- [WORK REQUIRED] Start at the line that has "Keep writing the" and stop at the line that has "slab(1.6, 9.79, YR". Print those lines and all lines between them exactly, and nothing more.

- [Scripts that build scenes]
---*---
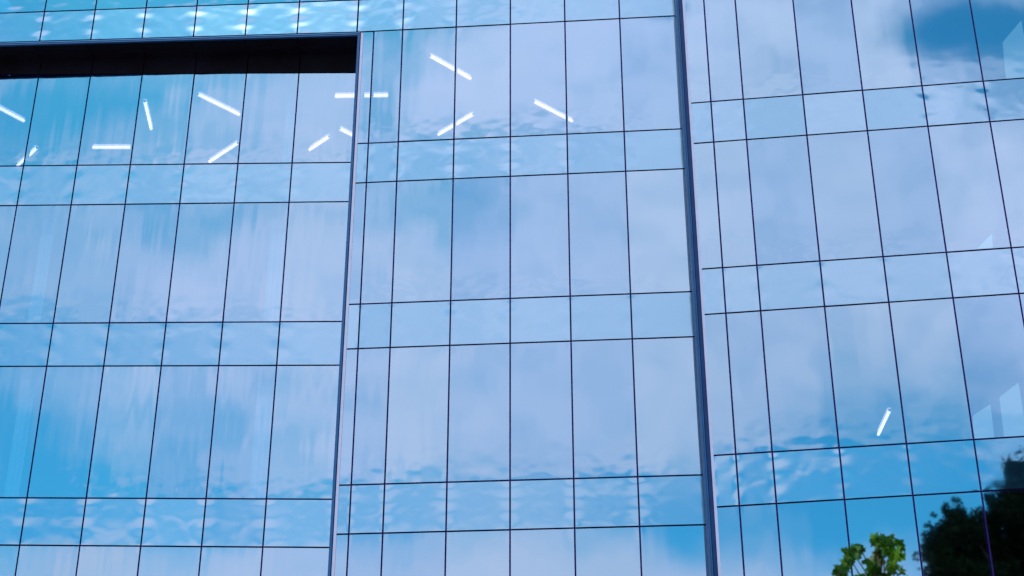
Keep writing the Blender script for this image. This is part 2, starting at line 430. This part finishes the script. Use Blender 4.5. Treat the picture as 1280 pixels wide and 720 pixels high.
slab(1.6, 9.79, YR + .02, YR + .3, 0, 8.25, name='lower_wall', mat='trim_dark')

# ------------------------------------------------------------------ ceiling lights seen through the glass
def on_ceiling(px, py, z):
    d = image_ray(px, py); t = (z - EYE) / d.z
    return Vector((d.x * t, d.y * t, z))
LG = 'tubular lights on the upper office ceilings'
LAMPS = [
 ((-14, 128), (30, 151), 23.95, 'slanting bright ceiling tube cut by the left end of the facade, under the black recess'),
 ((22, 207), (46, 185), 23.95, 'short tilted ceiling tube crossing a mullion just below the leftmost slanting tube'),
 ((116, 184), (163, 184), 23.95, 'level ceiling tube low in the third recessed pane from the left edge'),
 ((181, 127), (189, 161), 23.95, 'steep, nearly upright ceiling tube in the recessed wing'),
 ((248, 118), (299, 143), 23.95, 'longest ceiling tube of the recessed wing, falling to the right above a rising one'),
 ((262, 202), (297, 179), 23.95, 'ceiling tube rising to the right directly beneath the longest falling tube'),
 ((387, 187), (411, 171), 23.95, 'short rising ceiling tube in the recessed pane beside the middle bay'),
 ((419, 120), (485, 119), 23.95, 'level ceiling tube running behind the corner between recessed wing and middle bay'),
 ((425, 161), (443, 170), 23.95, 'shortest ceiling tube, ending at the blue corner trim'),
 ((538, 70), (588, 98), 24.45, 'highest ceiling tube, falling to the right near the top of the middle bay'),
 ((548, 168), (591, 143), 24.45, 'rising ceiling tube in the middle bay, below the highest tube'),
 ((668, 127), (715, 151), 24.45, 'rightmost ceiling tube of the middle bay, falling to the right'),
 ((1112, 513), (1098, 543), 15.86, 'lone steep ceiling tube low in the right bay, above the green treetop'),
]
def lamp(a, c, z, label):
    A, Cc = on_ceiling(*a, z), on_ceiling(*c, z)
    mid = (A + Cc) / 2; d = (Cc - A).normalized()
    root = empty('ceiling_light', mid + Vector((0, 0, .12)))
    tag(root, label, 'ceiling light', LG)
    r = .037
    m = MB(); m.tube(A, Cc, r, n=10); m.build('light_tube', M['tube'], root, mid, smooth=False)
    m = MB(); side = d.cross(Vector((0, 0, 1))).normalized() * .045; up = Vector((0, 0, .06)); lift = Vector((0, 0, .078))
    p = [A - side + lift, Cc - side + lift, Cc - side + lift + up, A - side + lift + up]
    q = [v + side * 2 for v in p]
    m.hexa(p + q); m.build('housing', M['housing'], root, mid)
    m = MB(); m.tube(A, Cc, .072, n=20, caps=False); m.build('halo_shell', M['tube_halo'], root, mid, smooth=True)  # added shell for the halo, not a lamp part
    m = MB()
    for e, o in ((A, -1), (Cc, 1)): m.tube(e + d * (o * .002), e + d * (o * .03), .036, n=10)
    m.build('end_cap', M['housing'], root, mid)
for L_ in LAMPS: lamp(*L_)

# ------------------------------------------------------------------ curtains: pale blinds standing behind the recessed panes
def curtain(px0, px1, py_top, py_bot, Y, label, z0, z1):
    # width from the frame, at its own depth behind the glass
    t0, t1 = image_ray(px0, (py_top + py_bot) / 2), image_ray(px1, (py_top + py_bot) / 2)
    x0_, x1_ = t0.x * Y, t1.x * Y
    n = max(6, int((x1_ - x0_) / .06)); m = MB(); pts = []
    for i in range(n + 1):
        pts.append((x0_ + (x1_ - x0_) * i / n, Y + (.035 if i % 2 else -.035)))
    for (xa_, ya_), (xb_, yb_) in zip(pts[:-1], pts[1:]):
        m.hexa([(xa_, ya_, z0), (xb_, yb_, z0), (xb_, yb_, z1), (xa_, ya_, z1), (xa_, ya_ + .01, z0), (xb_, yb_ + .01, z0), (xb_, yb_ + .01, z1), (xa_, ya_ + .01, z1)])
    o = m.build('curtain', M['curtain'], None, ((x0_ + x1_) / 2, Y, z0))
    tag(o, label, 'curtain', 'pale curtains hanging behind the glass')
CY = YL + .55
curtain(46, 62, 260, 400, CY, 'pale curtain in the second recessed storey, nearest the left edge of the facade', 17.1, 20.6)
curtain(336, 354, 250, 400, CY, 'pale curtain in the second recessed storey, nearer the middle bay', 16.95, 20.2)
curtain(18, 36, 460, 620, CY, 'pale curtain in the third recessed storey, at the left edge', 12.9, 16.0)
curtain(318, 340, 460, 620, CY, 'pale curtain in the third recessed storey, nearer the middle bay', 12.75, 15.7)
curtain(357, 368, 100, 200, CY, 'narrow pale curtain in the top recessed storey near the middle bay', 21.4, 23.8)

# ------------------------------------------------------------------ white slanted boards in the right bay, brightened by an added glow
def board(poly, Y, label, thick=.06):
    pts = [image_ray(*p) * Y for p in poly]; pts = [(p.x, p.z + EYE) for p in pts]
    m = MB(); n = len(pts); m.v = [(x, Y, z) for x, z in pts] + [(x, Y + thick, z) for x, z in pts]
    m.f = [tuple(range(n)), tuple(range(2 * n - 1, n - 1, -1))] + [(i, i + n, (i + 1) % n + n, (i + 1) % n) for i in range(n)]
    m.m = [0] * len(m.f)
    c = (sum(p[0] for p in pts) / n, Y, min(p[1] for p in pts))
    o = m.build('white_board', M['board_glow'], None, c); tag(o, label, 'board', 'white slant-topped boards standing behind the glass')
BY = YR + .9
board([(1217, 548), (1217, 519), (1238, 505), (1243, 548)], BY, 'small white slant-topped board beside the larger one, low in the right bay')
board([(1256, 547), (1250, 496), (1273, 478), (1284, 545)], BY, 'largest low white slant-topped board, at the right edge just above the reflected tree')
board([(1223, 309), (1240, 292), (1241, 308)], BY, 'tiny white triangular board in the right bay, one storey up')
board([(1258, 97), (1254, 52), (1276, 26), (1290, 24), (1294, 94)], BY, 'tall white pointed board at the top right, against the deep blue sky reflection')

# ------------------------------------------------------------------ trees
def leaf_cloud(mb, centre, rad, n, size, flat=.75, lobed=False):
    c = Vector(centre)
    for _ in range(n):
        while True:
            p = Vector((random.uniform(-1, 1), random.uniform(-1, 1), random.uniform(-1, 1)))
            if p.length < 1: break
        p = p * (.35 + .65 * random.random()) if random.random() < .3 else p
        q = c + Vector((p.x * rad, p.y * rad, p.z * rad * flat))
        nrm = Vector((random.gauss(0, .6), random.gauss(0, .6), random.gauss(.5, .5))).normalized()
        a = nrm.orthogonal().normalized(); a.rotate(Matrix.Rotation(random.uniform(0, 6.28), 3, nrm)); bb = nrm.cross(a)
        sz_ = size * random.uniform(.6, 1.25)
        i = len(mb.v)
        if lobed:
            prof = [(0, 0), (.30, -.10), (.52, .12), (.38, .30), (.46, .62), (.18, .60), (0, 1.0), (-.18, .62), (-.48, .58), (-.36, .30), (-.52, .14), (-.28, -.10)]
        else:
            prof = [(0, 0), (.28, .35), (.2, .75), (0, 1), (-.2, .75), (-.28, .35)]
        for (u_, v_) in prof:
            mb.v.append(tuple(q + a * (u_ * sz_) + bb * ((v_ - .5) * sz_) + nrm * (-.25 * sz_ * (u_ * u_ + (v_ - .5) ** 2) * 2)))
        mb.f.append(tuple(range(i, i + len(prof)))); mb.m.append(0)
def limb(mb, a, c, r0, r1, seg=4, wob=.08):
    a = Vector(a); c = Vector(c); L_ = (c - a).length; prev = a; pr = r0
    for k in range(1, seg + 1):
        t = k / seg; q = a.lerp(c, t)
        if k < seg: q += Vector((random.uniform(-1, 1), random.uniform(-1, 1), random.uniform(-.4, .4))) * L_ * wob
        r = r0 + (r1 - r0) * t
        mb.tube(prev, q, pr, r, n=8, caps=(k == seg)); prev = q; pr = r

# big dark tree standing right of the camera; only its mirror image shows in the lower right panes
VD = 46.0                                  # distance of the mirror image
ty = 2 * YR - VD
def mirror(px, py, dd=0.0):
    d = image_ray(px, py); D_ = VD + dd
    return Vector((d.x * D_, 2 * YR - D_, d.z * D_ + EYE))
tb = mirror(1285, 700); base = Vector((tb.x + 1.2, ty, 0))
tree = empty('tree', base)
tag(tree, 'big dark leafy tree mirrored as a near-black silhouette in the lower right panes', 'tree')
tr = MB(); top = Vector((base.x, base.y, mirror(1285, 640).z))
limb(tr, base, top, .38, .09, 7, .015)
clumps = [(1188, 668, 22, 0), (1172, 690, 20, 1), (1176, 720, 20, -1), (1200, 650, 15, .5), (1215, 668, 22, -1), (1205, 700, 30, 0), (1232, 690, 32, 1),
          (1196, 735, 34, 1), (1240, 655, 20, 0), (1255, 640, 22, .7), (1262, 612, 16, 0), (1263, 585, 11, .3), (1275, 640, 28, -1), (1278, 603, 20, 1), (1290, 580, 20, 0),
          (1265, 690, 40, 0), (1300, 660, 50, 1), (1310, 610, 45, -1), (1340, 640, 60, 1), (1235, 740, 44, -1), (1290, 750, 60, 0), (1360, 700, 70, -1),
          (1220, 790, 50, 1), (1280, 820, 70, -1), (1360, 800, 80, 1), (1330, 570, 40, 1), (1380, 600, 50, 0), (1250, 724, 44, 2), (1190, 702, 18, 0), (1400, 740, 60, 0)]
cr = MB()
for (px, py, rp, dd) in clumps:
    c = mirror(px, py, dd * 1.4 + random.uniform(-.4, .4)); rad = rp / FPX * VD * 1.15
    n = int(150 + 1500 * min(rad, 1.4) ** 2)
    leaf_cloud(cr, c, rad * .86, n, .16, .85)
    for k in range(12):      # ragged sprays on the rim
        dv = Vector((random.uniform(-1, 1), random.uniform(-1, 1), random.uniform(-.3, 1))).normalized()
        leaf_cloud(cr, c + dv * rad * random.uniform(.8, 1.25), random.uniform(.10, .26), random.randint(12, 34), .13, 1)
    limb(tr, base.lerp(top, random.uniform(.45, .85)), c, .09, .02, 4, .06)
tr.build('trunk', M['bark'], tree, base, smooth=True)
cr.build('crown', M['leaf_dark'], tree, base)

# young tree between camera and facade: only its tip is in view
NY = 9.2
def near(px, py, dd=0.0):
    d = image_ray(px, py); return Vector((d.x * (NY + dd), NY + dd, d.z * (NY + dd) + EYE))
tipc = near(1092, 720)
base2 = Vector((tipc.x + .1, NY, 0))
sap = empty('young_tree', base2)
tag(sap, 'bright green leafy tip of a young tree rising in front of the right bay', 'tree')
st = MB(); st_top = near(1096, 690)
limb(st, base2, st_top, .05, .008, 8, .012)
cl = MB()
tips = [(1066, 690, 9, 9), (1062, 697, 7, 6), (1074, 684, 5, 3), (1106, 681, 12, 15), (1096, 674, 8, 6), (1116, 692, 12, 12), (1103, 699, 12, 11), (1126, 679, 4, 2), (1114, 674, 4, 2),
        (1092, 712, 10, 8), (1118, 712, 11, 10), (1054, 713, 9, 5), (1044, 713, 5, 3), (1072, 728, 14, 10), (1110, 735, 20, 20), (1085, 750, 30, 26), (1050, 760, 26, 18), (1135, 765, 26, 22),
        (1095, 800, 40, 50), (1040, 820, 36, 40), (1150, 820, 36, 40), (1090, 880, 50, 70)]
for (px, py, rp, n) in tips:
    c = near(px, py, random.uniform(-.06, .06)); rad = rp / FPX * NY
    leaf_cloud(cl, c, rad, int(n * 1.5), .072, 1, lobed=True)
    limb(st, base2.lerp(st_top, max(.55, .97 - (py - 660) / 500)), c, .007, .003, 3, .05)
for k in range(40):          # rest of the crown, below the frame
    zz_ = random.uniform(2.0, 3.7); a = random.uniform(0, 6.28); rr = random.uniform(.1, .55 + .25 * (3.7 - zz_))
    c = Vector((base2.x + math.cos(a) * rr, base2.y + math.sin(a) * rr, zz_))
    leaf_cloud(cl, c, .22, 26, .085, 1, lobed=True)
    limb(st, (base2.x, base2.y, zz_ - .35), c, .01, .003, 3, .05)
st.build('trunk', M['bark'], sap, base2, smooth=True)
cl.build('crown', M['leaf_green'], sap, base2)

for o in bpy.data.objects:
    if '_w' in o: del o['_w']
---*---
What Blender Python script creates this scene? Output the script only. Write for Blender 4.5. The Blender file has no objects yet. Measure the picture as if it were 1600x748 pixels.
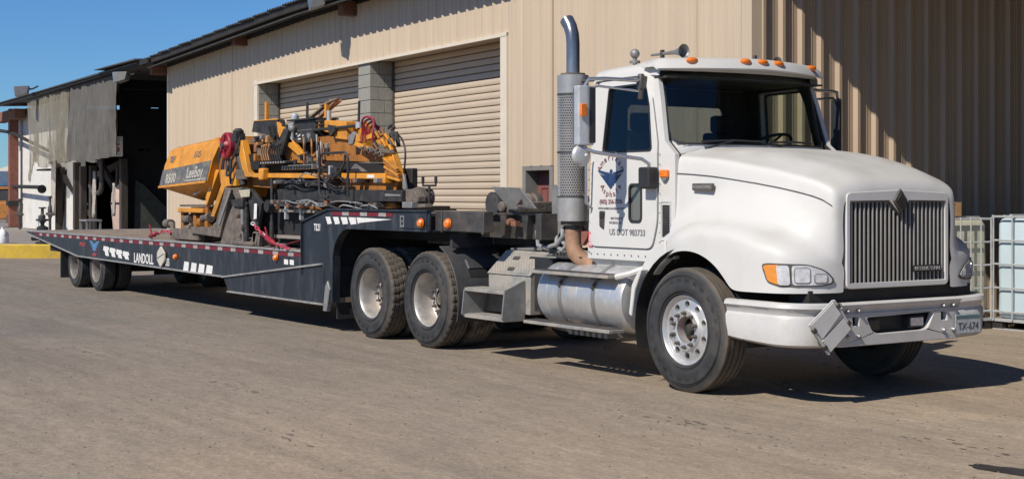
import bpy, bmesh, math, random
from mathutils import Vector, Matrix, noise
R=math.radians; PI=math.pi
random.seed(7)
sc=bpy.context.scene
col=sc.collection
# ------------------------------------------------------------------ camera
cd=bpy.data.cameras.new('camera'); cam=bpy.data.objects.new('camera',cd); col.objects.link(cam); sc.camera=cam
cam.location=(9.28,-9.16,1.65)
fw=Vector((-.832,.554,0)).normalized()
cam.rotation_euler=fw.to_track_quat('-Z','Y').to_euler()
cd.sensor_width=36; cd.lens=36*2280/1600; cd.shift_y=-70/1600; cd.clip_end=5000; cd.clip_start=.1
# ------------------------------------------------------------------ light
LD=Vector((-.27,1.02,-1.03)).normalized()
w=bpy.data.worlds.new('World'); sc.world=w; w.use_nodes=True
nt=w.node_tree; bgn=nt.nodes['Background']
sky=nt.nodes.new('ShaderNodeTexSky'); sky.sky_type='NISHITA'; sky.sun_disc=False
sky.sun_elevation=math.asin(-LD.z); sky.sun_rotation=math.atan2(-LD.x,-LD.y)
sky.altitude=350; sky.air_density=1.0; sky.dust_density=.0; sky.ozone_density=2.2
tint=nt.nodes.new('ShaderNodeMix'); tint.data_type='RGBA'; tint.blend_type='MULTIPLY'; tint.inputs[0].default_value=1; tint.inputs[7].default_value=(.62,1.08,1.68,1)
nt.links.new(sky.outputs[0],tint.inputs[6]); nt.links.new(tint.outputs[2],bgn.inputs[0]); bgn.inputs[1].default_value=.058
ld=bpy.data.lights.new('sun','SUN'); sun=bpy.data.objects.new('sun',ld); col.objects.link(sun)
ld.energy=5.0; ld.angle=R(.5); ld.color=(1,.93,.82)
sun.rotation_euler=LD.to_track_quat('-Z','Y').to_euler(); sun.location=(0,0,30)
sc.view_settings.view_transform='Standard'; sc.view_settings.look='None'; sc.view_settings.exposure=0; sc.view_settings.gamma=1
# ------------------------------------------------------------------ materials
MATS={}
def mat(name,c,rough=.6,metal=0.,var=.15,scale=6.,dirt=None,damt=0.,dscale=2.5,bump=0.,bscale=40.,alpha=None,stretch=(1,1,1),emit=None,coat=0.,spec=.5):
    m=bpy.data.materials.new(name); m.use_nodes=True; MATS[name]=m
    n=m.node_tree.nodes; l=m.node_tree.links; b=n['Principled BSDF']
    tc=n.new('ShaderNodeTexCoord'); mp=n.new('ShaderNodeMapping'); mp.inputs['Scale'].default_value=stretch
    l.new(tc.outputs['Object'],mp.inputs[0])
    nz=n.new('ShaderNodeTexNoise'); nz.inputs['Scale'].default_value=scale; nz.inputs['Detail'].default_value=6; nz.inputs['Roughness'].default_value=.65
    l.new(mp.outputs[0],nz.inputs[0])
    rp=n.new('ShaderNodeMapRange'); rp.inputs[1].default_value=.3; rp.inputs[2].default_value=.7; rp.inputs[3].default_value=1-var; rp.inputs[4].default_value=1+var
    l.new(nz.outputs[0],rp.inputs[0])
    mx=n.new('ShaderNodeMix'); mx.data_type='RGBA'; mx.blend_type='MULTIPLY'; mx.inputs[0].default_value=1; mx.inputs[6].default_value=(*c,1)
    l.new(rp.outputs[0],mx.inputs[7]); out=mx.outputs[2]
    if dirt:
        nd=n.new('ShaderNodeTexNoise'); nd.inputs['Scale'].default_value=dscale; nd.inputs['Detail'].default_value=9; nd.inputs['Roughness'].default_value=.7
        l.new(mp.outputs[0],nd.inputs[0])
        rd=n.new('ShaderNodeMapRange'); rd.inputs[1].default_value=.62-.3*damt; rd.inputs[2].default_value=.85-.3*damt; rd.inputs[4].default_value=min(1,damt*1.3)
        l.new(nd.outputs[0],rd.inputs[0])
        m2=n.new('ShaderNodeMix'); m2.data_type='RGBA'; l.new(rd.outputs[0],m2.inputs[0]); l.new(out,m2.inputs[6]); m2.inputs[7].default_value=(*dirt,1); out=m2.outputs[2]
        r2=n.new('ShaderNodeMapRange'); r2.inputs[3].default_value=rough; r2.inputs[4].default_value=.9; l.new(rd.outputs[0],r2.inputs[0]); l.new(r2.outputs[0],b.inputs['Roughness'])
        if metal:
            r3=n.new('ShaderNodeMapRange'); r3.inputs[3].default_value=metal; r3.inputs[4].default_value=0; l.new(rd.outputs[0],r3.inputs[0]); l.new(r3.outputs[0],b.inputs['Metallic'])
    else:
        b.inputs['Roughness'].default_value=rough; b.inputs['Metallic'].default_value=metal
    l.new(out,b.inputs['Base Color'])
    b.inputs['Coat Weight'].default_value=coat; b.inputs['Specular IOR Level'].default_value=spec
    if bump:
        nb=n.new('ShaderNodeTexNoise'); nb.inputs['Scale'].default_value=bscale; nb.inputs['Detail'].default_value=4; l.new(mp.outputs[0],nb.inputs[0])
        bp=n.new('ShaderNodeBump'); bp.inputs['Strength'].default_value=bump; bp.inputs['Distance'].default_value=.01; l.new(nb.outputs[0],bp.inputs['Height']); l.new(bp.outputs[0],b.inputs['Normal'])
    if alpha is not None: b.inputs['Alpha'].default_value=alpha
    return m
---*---
- [OUTPUT OF THE TASK]
Keep writing the Blender script for this image. This is part 2, starting at line 430. This part finishes the script. Use Blender 4.5. Treat the picture as 1280 pixels wide and 720 pixels high.
slab(1.6, 9.79, YR + .02, YR + .3, 0, 8.25, name='lower_wall', mat='trim_dark')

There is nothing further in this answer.